I am from a ranch in Southeastern Idaho about an hour from Yellowstone National Park. Growing up my interests included farming, horseback riding and fishing. I also enjoy golf, running, hiking, skiing, and basketball. Farm activities included working cattle, operating machinery, and mechanic work. I love the countryside and being with friends and family. My experiences growing up have shaped my goals throughout school. I decided to pursue Mechanical Engineering based on the farm machinery and mechanic work that I did with a vision to promote sustainable agriculture.


I completed my bachelor’s degree in mechanical engineering at Montana State University. It was close to the family ranch, and helped me discover my passion in the thermal fluid sciences. I have multiple interests in this area, but I’ve always had a passion for agriculture, so I wanted to connect my interests in the thermal fluid sciences to the agricultural sector.

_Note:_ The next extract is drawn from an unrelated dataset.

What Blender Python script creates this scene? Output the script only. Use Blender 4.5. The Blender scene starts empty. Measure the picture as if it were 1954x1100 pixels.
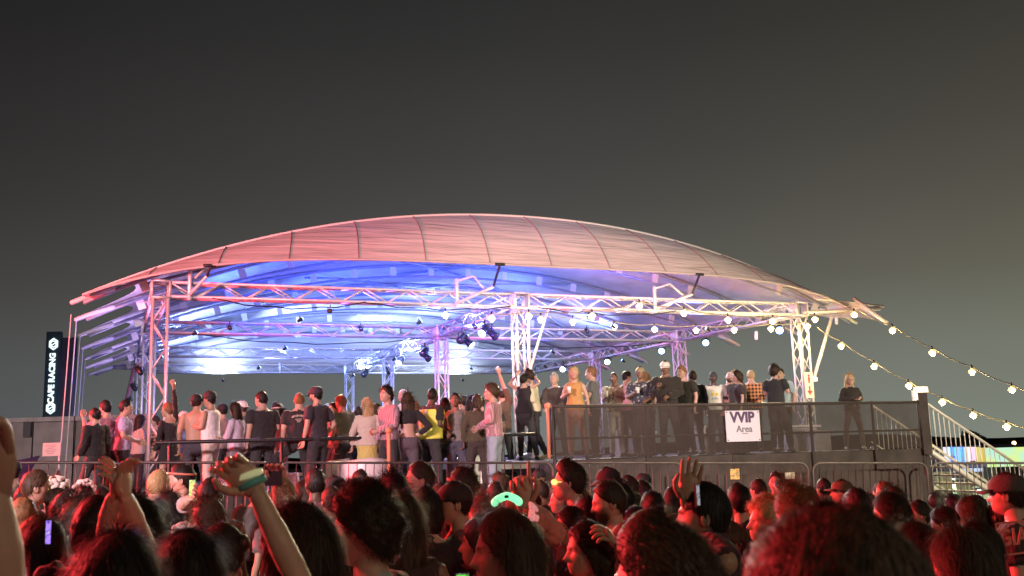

During my senior year, I was able to research the heat transfer through potatoes in storage. I developed a model that simulated air flow through a crate of randomly packed potatoes. This model could be used to determine better storage and transport methods to prevent spoilage in potatoes. I enjoyed completing this project because it allowed me to use my engineering knowledge in an agriculture application. This project made me realize that I wanted to continue my education and further my expertise in the research area. When I was researching potential graduate programs, I found the HYPER lab under the direction of Dr. Leachman. After one conversation,  I immediately saw the potential that hydrogen had in sustainable agriculture.  Combine that with Pullman’s location, I was extremely excited to continue my education at WSU.


Cryogenic hydrogen has huge potential to be the next major fuel source that powers the world, and agriculture needs to adapt to maintain high levels of production. Hydrogen is that answer. Electric batteries can’t provide enough power to run the heavy equipment that is required on a farm. A hydrogen engine could easily power heavy machinery as a renewable clean energy source. Diesel is expensive and is one of the biggest producers of greenhouse gases. I want to promote energy independency for farmers so that they don’t have to be price takers on both ends of the economic chain. Losses from boil-off of long term hydrogen storage vessels is a unique challenge to solve in order to make hydrogen the foundational energy carrier on farms. My research interest is solving this challenge utilizing active cooling techniques. I am exploring thermoacoustic phenomena of cryogenic hydrogen systems to develop scalable liquefaction and cooling technologies.